Hewden, the heavy machinery firm, is on the verge of collapse after failing to find a new backer.
The company’s owner, Sun Capital Partners, has called in EY to act as the company’s administrators. More than 1,000 jobs at 32 depots across the country are at risk.
Hewden’s pension scheme is also expected to enter the Pension Protection Fund, a government-backed lifeboat scheme which currently pays more than 200,000 savers’ final salary pensions after their employer has gone bust, reported The Telegraph.
The firm faces a race against time to refinance £190m of borrowings, which expire in the coming months. It had been working with restructuring experts at Deloitte, who were hoping to refinance the business or sell it. But talks with potential new investors, including Alchemy Partners, have not been successful, according to the report.
Hewden’s most recent accounts, covering the 12-month period to December 31 2014, show that the company made a pretax loss of £16.6m on sales of £105.9m. It notched up exceptional costs of £2.2m, attributed to “severance, depot closure costs and other restructuring”, and forked out £8.9m in interest payments during the year.

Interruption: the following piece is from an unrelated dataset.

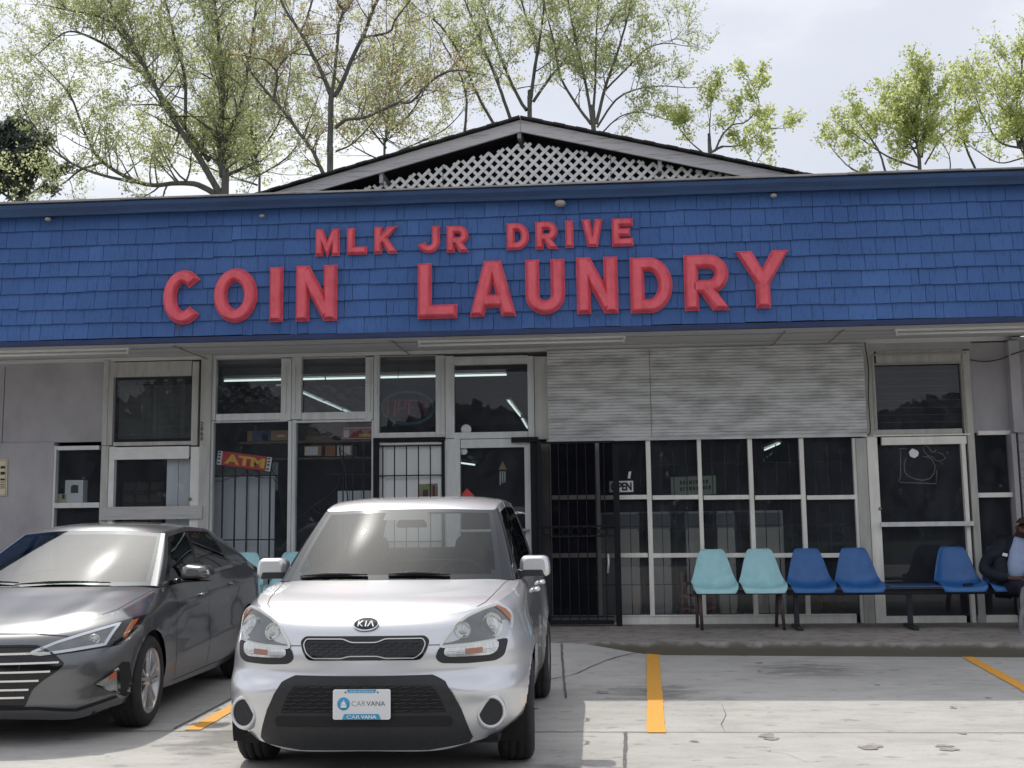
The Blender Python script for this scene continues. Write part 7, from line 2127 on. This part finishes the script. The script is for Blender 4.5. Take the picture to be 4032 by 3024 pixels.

The company is one of the UK’s biggest heavy machinery rental firms.
It said last month that it had been affected by declining trading conditions in the industry and had been “impacted by market uncertainty following the vote to leave the EU”.
The Manchester-based company rents out machinery such as cranes and excavators. It said that “the vote [to leave the European Union] has adversely affected a number of large construction and capital investment projects”.